| Data provided |
+-------+

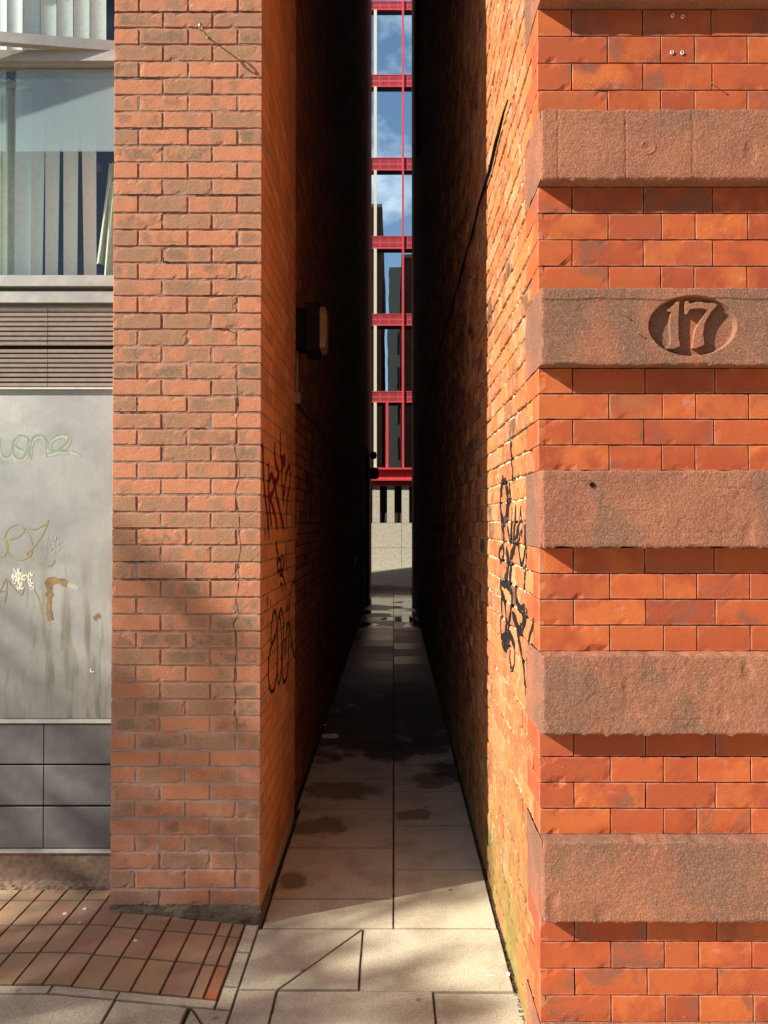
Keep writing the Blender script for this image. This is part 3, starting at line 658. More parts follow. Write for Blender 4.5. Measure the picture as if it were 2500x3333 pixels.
# pale sheets added inside the pane, standing for a reflection in the glass
fi = MB(); zt, zb_ = bayz(218), bayz(826/1.701)
fi.box(B(75/1.701, 500).x, Xb+.02, YB+.022, YB+.024, zb_, zt); fi.box(B(102/1.701, 500).x, Xb+.02, YB+.0265, YB+.0275, zb_+.01, zt-.045)
fi.box(Xa, B(18/1.701, 500).x, YB+.022, YB+.024, zb_, zt)
part('window_reflection', fi, M['reflection'], WIN)
def slat(t0, t1, b0, b1, y0=432, y1=1532, mat='blind', yy=.09, tw=.03):
    t1 -= 7; b1 -= 7
    m_ = MB(); Ys = YB+yy
    n = 7; rows = []
    for i in range(9):
        f = i/8; row = []
        for j in range(n):
            s_ = j/(n-1); xt = t0+(t1-t0)*s_; xb = b0+(b1-b0)*s_; x = (xt+(xb-xt)*f)/1.701; py = (y0+(y1-y0)*f)/1.701
            p = at(x, py, Ys); p.y += tw*s_ + .006*math.sin(s_*math.pi); row.append(p)
        rows.append(row)
    A = [[m_.vert(p) for p in r_] for r_ in rows]; Bk = [[m_.vert(p+Vector((0, .0015, 0))) for p in r_] for r_ in rows]
    for i in range(8):
        for j in range(n-1): m_.face(A[i][j], A[i+1][j], A[i+1][j+1], A[i][j+1]); m_.face(Bk[i][j], Bk[i][j+1], Bk[i+1][j+1], Bk[i+1][j])
    return part('blind_slat', m_, M[mat], WIN, True)
for q in [(5, 36, 2, 34, 'cream'), (42, 78, 40, 80, 'cream'), (84, 172, 80, 166, 'blind'), (178, 246, 168, 226, 'blind'), (252, 330, 250, 312, 'blind'), (350, 430, 352, 420, 'blind'), (448, 526, 465, 528, 'blind')]:
    slat(*q[:4], mat=q[4])
for x in range(-560, 0, 92): slat(x, x+84, x, x+84)
for x in [-420+92*i for i in range(11)]: slat(x, x+84+6, x, x+84+6, -300, 330, yy=.10, tw=.012)
# head rail, coat on a hanger and shelf in the dark room
m_ = MB(); m_.box(Xa, Xb+.02, YB+.085, YB+.115, bayz(432/1.701), bayz(432/1.701)+.03); part('blind_rail', m_, M['alu'], WIN)
ct = MB()
def fold(px0, px1, px0b, px1b, y0, y1, Yc):
    rows = []
    for i in range(13):
        f = i/12; row = []
        for j in range(9):
            s_ = j/8; x = (px0+(px1-px0)*s_)*(1-f) + (px0b+(px1b-px0b)*s_)*f; p = at(x/1.701, (y0+(y1-y0)*f)/1.701, Yc); p.y += .012*math.sin(s_*9+f*2) + .02*s_; row.append(ct.vert(p))
        rows.append(row)
    for a, b in zip(rows, rows[1:]):
        for j in range(8): ct.face(a[j], b[j], b[j+1], a[j+1])
fold(606, 640, 530, 590, 900, 1460, YB+.17); fold(612, 650, 572, 640, 1000, 1525, YB+.14)
COAT = ct.build('coat', M['cream'], None, True); tag(COAT, 'cream coat hanging behind the window beside the brick pier', 'coat')
sh = MB(); p = B(240/1.701, 565); sh.box(p.x, Xb+.05, YB+.9, YB+1.1, at(0, 572, YB+.9).z, at(0, 564, YB+.9).z)
S_ = sh.build('shelf', M['dirt'], None); tag(S_, 'dark timber shelf at the back of the room behind the blinds', 'shelf')
mg = MB(); p = at(322, 553, YB+.95); mg.tube([p+Vector((0, 0, -.022)), p+Vector((0, 0, .03))], .022, 14); o = mg.build('mug', M['grey'], None, True); tag(o, 'small mug standing on the shelf behind the blinds', 'mug')
# side hung casement above, hinged at the pier, swung a little outwards
CAS = MB(); hx = Xb+.0; ang = R(-7.6)
def cs(u, dep, z):   # u metres left of the hinge
    return Vector((hx - u*math.cos(ang) - dep*math.sin(-ang)*0, YB-.02 - u*math.sin(-ang) + dep, z))
def cbox(mb_, u0, u1, z0, z1, d0, d1):
    v = [mb_.vert(cs(u, d, z)) for z in (z0, z1) for (u, d) in ((u0, d0), (u1, d0), (u1, d1), (u0, d1))]
    for q in [(0, 1, 2, 3), (7, 6, 5, 4), (0, 4, 5, 1), (1, 5, 6, 2), (2, 6, 7, 3), (3, 7, 4, 0)]: mb_.face(*[v[k] for k in q])
zb0, zb1 = zat(166, YB-.03), zat(133, YB-.03)
cbox(CAS, 0, 1.3, zb0, zb1, 0, .035); cbox(CAS, 0, 1.3, 4.9, 4.95, 0, .035); cbox(CAS, 1.25, 1.3, zb1, 4.9, 0, .035)
part('casement', CAS, M['alu'], WIN)
gm = MB(); cbox(gm, 0.0, 1.25, zb1, 4.9, .014, .019); part('pane', gm, M['glass'], WIN)
gm = MB(); cbox(gm, .0, .02, zb1-.001, 4.9, -.002, .034); part('casement_stile', gm, M['alu'], WIN)
# louvres
lo = MB(); z0, z1 = bayz(1262), bayz(1001); xj = B(158, 1100).x
zs = [1001+15.6*i for i in range(8)] + [1135+15.6*i for i in range(8)]
for py in zs:
    za, zc = bayz(py+14.3), bayz(py+1.2)
    for a, b in ((Xa, xj-.0015), (xj+.0015, Xb)):
        lo.prism([(a, YB+.004, za), (a, YB-.008, za+.002), (a, YB-.012, zc-.004), (a, YB+.02, zc)], (b-a, 0, 0))
LV = part('louvre_grille', lo, M['alud'], LB)
lo = MB(); lo.box(Xa, Xb, YB+.022, YB+.03, z0-.02, z1+.02); part('grille_back', lo, M['void'], LV)
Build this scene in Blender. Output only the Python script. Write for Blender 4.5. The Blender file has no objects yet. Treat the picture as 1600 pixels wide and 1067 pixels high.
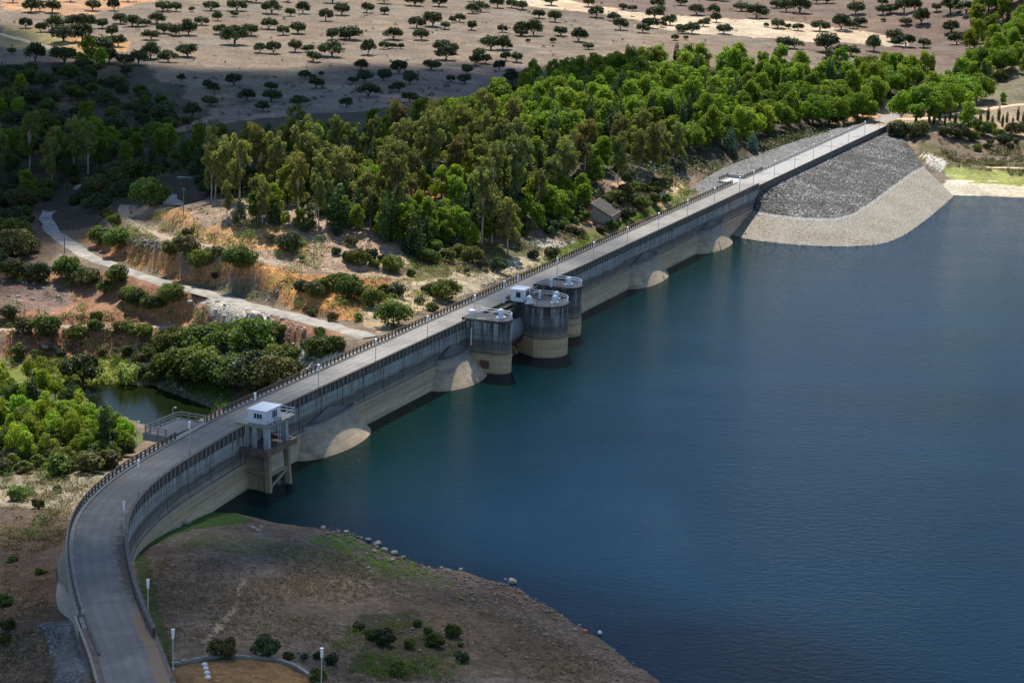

+-------+

| What the exercise asks |
Transcribe the listing above verbatim. Omit the pictures.

| Right answer |
Keep writing the Blender script for this image. This is part 3, starting at line 658. More parts follow. Write for Blender 4.5. Measure the picture as if it were 2500x3333 pixels.
# pale sheets added inside the pane, standing for a reflection in the glass
fi = MB(); zt, zb_ = bayz(218), bayz(826/1.701)
fi.box(B(75/1.701, 500).x, Xb+.02, YB+.022, YB+.024, zb_, zt); fi.box(B(102/1.701, 500).x, Xb+.02, YB+.0265, YB+.0275, zb_+.01, zt-.045)
fi.box(Xa, B(18/1.701, 500).x, YB+.022, YB+.024, zb_, zt)
part('window_reflection', fi, M['reflection'], WIN)
def slat(t0, t1, b0, b1, y0=432, y1=1532, mat='blind', yy=.09, tw=.03):
    t1 -= 7; b1 -= 7
    m_ = MB(); Ys = YB+yy
    n = 7; rows = []
    for i in range(9):
        f = i/8; row = []
        for j in range(n):
            s_ = j/(n-1); xt = t0+(t1-t0)*s_; xb = b0+(b1-b0)*s_; x = (xt+(xb-xt)*f)/1.701; py = (y0+(y1-y0)*f)/1.701
            p = at(x, py, Ys); p.y += tw*s_ + .006*math.sin(s_*math.pi); row.append(p)
        rows.append(row)
    A = [[m_.vert(p) for p in r_] for r_ in rows]; Bk = [[m_.vert(p+Vector((0, .0015, 0))) for p in r_] for r_ in rows]
    for i in range(8):
        for j in range(n-1): m_.face(A[i][j], A[i+1][j], A[i+1][j+1], A[i][j+1]); m_.face(Bk[i][j], Bk[i][j+1], Bk[i+1][j+1], Bk[i+1][j])
    return part('blind_slat', m_, M[mat], WIN, True)
for q in [(5, 36, 2, 34, 'cream'), (42, 78, 40, 80, 'cream'), (84, 172, 80, 166, 'blind'), (178, 246, 168, 226, 'blind'), (252, 330, 250, 312, 'blind'), (350, 430, 352, 420, 'blind'), (448, 526, 465, 528, 'blind')]:
    slat(*q[:4], mat=q[4])
for x in range(-560, 0, 92): slat(x, x+84, x, x+84)
for x in [-420+92*i for i in range(11)]: slat(x, x+84+6, x, x+84+6, -300, 330, yy=.10, tw=.012)
# head rail, coat on a hanger and shelf in the dark room
m_ = MB(); m_.box(Xa, Xb+.02, YB+.085, YB+.115, bayz(432/1.701), bayz(432/1.701)+.03); part('blind_rail', m_, M['alu'], WIN)
ct = MB()
def fold(px0, px1, px0b, px1b, y0, y1, Yc):
    rows = []
    for i in range(13):
        f = i/12; row = []
        for j in range(9):
            s_ = j/8; x = (px0+(px1-px0)*s_)*(1-f) + (px0b+(px1b-px0b)*s_)*f; p = at(x/1.701, (y0+(y1-y0)*f)/1.701, Yc); p.y += .012*math.sin(s_*9+f*2) + .02*s_; row.append(ct.vert(p))
        rows.append(row)
    for a, b in zip(rows, rows[1:]):
        for j in range(8): ct.face(a[j], b[j], b[j+1], a[j+1])
fold(606, 640, 530, 590, 900, 1460, YB+.17); fold(612, 650, 572, 640, 1000, 1525, YB+.14)
COAT = ct.build('coat', M['cream'], None, True); tag(COAT, 'cream coat hanging behind the window beside the brick pier', 'coat')
sh = MB(); p = B(240/1.701, 565); sh.box(p.x, Xb+.05, YB+.9, YB+1.1, at(0, 572, YB+.9).z, at(0, 564, YB+.9).z)
S_ = sh.build('shelf', M['dirt'], None); tag(S_, 'dark timber shelf at the back of the room behind the blinds', 'shelf')
mg = MB(); p = at(322, 553, YB+.95); mg.tube([p+Vector((0, 0, -.022)), p+Vector((0, 0, .03))], .022, 14); o = mg.build('mug', M['grey'], None, True); tag(o, 'small mug standing on the shelf behind the blinds', 'mug')
# side hung casement above, hinged at the pier, swung a little outwards
CAS = MB(); hx = Xb+.0; ang = R(-7.6)
def cs(u, dep, z):   # u metres left of the hinge
    return Vector((hx - u*math.cos(ang) - dep*math.sin(-ang)*0, YB-.02 - u*math.sin(-ang) + dep, z))
def cbox(mb_, u0, u1, z0, z1, d0, d1):
    v = [mb_.vert(cs(u, d, z)) for z in (z0, z1) for (u, d) in ((u0, d0), (u1, d0), (u1, d1), (u0, d1))]
    for q in [(0, 1, 2, 3), (7, 6, 5, 4), (0, 4, 5, 1), (1, 5, 6, 2), (2, 6, 7, 3), (3, 7, 4, 0)]: mb_.face(*[v[k] for k in q])
zb0, zb1 = zat(166, YB-.03), zat(133, YB-.03)
cbox(CAS, 0, 1.3, zb0, zb1, 0, .035); cbox(CAS, 0, 1.3, 4.9, 4.95, 0, .035); cbox(CAS, 1.25, 1.3, zb1, 4.9, 0, .035)
part('casement', CAS, M['alu'], WIN)
gm = MB(); cbox(gm, 0.0, 1.25, zb1, 4.9, .014, .019); part('pane', gm, M['glass'], WIN)
gm = MB(); cbox(gm, .0, .02, zb1-.001, 4.9, -.002, .034); part('casement_stile', gm, M['alu'], WIN)
# louvres
lo = MB(); z0, z1 = bayz(1262), bayz(1001); xj = B(158, 1100).x
zs = [1001+15.6*i for i in range(8)] + [1135+15.6*i for i in range(8)]
for py in zs:
    za, zc = bayz(py+14.3), bayz(py+1.2)
    for a, b in ((Xa, xj-.0015), (xj+.0015, Xb)):
        lo.prism([(a, YB+.004, za), (a, YB-.008, za+.002), (a, YB-.012, zc-.004), (a, YB+.02, zc)], (b-a, 0, 0))
LV = part('louvre_grille', lo, M['alud'], LB)
lo = MB(); lo.box(Xa, Xb, YB+.022, YB+.03, z0-.02, z1+.02); part('grille_back', lo, M['void'], LV)
Build this scene in Blender. Output only the Python script. Write for Blender 4.5. The Blender file has no objects yet. Treat the picture as 1600 pixels wide and 1067 pixels high.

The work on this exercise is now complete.